Faz conversarem a poesia do rap e outras músicas, não temendo o romantismo, com a poesia do palco, reanimando o teatro e fazendo com que deixe o gueto em que está, em especial no Brasil, para reencontrar a realidade.
Em muitos sentidos, "Opus Profundum" (um título que é uma auto-ironia, é a contradição que se mostra o contrário, diante do barroco tecnológico presente no palco) é espetáculo único, tão diverso que torna quase possível acreditar estar diante de outra chance de presenciar o "novo".
Dionisio Neto, autor e diretor, Eugênio Lima, músico, e as dezenas de artistas parecem seguir uma intuição sem restrição de maior significado, uma antena sem "v-chip", recriação e criação em fluxo, em jorro que aceita e abraça tudo, que ataca e se apaixona pelo que ataca.
Recorre à arte gráfica por computador, mas ao vivo, uma instalação integrada ao teatro, parte da ação, em ação. "Star Wars" renasce nos EUA, ainda nem chegou aqui e já está no palco, com a imagem de Darth Vader. O que poderia ser mais contemporaneamente kitsch é enfrentado sem amarra. A TV paga está lá. Também a mídia, na acusação de que a "imprensa deturpa".

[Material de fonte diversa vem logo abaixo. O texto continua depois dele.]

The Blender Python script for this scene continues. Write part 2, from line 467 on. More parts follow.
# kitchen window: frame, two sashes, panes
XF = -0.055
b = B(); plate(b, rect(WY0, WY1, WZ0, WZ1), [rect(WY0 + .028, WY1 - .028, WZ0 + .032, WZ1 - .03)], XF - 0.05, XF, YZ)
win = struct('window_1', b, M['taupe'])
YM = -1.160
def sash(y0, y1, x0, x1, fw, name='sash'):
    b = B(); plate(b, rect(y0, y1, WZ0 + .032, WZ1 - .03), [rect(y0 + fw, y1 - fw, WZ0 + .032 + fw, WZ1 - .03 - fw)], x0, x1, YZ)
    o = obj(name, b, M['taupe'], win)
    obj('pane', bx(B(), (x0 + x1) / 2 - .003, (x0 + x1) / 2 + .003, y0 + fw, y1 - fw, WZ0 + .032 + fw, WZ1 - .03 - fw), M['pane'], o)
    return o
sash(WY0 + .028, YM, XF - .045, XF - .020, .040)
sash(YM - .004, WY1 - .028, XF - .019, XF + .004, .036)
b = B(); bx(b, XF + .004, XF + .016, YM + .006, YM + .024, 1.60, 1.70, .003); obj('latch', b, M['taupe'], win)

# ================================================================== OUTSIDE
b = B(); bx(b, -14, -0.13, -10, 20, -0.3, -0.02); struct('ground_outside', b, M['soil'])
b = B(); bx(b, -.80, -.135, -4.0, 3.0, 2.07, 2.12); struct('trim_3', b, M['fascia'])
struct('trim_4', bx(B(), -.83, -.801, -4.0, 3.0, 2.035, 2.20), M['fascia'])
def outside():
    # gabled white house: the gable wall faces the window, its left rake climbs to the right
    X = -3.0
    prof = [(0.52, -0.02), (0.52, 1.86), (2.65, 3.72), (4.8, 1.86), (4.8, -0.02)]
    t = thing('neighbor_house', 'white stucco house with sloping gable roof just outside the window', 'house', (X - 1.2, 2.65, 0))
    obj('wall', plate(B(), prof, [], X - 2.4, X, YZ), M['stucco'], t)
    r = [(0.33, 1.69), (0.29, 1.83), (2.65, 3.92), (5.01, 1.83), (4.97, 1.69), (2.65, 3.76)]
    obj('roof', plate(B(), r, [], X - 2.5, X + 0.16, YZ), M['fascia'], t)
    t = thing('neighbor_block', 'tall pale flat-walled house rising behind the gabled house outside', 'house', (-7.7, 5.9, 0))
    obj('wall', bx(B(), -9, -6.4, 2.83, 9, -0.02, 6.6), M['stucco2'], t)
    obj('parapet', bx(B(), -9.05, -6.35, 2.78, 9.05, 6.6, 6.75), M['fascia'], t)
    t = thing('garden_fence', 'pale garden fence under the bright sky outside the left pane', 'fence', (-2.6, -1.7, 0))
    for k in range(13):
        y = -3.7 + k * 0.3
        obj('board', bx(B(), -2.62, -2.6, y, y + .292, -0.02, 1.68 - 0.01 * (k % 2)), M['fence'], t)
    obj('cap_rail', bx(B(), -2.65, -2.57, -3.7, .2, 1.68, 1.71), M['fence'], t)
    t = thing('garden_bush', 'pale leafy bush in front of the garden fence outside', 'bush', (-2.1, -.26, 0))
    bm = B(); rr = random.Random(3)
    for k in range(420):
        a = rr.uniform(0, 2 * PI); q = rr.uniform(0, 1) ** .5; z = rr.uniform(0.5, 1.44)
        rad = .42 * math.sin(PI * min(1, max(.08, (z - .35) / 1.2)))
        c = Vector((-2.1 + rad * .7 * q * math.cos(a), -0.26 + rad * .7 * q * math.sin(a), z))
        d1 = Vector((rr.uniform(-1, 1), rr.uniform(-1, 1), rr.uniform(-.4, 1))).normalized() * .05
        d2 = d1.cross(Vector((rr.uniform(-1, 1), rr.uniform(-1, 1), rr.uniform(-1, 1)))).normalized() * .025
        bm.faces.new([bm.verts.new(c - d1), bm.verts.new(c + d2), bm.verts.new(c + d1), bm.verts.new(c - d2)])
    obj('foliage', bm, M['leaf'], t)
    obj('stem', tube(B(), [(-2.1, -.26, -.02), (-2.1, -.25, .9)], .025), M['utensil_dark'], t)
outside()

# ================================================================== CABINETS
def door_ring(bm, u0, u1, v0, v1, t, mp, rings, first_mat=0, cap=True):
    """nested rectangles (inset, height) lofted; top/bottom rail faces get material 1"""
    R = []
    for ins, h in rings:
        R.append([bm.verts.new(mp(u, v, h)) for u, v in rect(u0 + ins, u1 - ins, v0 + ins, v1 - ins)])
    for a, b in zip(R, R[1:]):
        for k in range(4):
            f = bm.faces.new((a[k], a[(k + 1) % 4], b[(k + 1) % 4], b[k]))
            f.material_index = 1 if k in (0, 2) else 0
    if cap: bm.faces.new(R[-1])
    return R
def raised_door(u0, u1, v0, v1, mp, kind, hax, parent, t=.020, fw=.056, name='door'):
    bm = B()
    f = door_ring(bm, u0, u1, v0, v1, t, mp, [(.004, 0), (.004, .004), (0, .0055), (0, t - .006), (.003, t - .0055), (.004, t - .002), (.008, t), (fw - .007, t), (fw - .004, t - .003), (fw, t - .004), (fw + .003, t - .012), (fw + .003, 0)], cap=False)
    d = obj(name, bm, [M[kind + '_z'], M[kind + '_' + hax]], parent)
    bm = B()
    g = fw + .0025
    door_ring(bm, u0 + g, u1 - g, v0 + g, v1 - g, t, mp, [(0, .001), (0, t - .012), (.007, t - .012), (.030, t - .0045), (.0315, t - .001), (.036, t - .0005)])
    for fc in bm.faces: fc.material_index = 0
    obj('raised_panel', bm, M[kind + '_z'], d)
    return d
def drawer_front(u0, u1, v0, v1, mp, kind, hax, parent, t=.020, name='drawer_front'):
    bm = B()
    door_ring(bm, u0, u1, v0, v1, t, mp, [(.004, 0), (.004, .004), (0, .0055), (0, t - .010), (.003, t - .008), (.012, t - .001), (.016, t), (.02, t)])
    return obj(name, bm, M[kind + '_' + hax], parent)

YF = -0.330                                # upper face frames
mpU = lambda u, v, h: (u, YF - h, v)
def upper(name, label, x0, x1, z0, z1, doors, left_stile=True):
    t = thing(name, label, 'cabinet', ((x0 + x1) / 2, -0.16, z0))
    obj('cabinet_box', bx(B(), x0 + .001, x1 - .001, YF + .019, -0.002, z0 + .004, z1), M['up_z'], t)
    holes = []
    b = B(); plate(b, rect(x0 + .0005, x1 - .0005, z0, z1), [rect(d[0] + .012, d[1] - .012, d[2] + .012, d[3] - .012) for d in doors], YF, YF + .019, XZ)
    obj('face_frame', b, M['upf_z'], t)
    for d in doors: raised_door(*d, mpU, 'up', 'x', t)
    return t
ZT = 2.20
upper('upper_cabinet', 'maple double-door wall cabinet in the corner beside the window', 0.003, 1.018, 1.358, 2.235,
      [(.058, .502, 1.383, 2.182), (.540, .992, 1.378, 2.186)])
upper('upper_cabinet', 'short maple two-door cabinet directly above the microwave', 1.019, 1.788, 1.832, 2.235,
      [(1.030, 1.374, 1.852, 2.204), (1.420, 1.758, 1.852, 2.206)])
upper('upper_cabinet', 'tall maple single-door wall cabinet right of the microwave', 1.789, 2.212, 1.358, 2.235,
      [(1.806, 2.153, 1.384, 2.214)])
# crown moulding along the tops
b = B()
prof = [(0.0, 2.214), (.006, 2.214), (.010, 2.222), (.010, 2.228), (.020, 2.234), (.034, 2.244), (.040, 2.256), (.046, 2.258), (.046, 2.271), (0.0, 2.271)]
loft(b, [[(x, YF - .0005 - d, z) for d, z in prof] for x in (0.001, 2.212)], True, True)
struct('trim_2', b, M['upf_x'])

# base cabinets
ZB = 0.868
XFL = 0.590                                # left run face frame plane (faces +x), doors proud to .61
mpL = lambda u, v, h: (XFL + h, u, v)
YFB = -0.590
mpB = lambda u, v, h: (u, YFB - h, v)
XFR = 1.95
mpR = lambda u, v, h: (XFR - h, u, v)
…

Pasquale, o monólogo de Renata Jesion, que cresceu de modo expressivo, no humor, no ritmo, desde a apresentação em São Paulo, ecoa Beavis and Butt-head. Uma tela gigantesca ao fundo, do beijo, da arte por computador, lembra Piscator.
A multimídia de "Opus Profundum" acumula camadas, coisas acontecem entrecruzando-se sem linearidade clara, como na própria construção dos diálogos. Um barroquismo que remete ao "Rei da Vela", assim como a musicalidade remete a "Roda Viva", referências dos anos 60.
Sem linearidade, o espetáculo tem um tema a dar linha ao espetáculo. É a grande metrópole, nas palavras do programa, "solidão e tecnologia, medo e futuro". Mais do que um tema, é uma moldura para formas e conteúdo misturarem-se no palco.
Em referências cifradas ao próprio Dionisio Neto, a peça apresenta três personagens urbanos, um "fotógrafo podrera", um "ator de fama internacional", e um vai-saber-o-quê, feito pelo próprio autor, em interpretação fulgurante: tomado, sensual, alegre, agressivo.
É o melhor dos três solilóquios, como já havia revelado Vanusa Ferlim, que fez o papel na apresentação paulistana, e ampliou Dionisio Neto agora.
Se de um lado cresceu a integração música-teatro, de outro, como contraponto, vale registrar que perdeu campo a "street dance", antes tão presente, aqui sufocada pelas demais artes em cena e até por falta de iluminação.